Address: 1000 Huaqing Rd S.
Admission: Free
How to get there: Take Metro Line 2 or 10 to the Hongqiao Railway Station, then transfer to Line 17 to Huijin Road. Get out Exit 1 and take Qingpu bus No. 19 to the Huaqing Road S. East Garden stop.
Guanwang and Baoguo temples
On the shores of Dianshan Lake is a temple site dating back to ancient times.
In the central courtyard of the temple is a gingko tree said to be the oldest in Shanghai, dating back more than a thousand years. Almost 20 meters tall, the tree is supported by wooden stilts. Locals speak of its deep spirituality.
To its west, the back-facing Guanwang temple retains the structural characteristics from a Ming Dynasty renovation. Most of its original site was destroyed, leaving a 40 square-meter temple hall and two wells under the care Baoguo Temple.

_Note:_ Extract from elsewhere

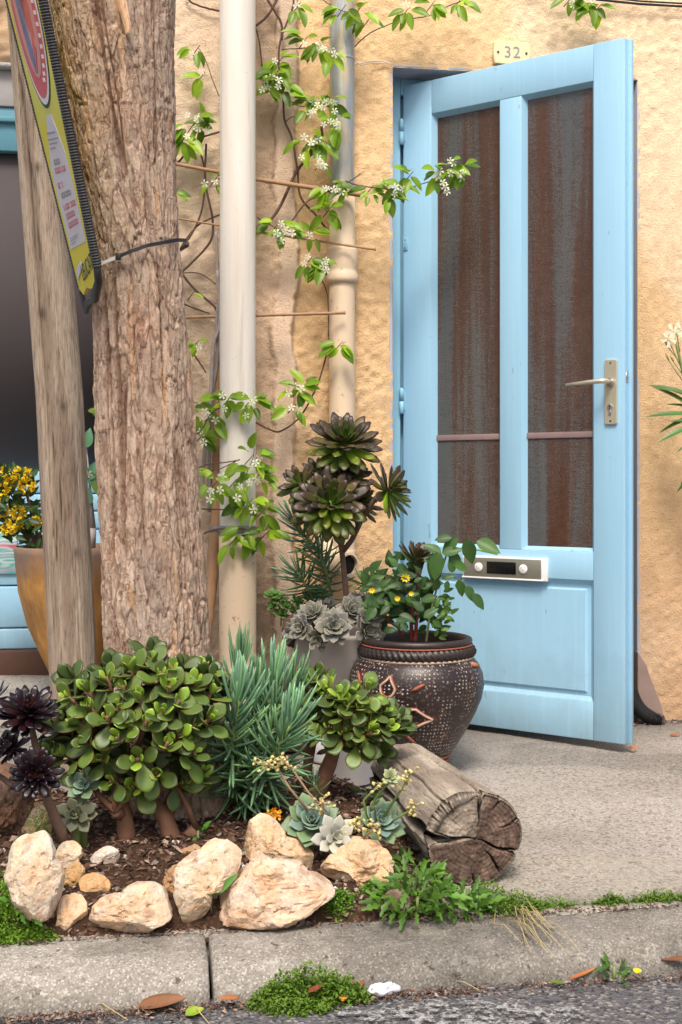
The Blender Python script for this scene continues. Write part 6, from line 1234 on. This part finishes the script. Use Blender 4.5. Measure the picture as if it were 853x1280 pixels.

A statue of the deity Guan Yu gazes across the lake. One of the ancient wells still supplies water through a lever-tap. Two engraved steles record the names of ancient donors and the amount contributed to the temple maintenance.
The Guanwang temple site has been under cultural preservation by the Qingpu District since 1961.
Address: No. 452, Dianfeng Village, by the Huqingping Highway
Admission: Free
How to get there: Take Metro line 2 or 10 to the Hongqiao Railway Station, then transfer to Line 17 to the Shanghai Oriental Land. Get out at Exit 3 and take the Qingshang bus line to the Dianfeng stop on the Huqingping Highway.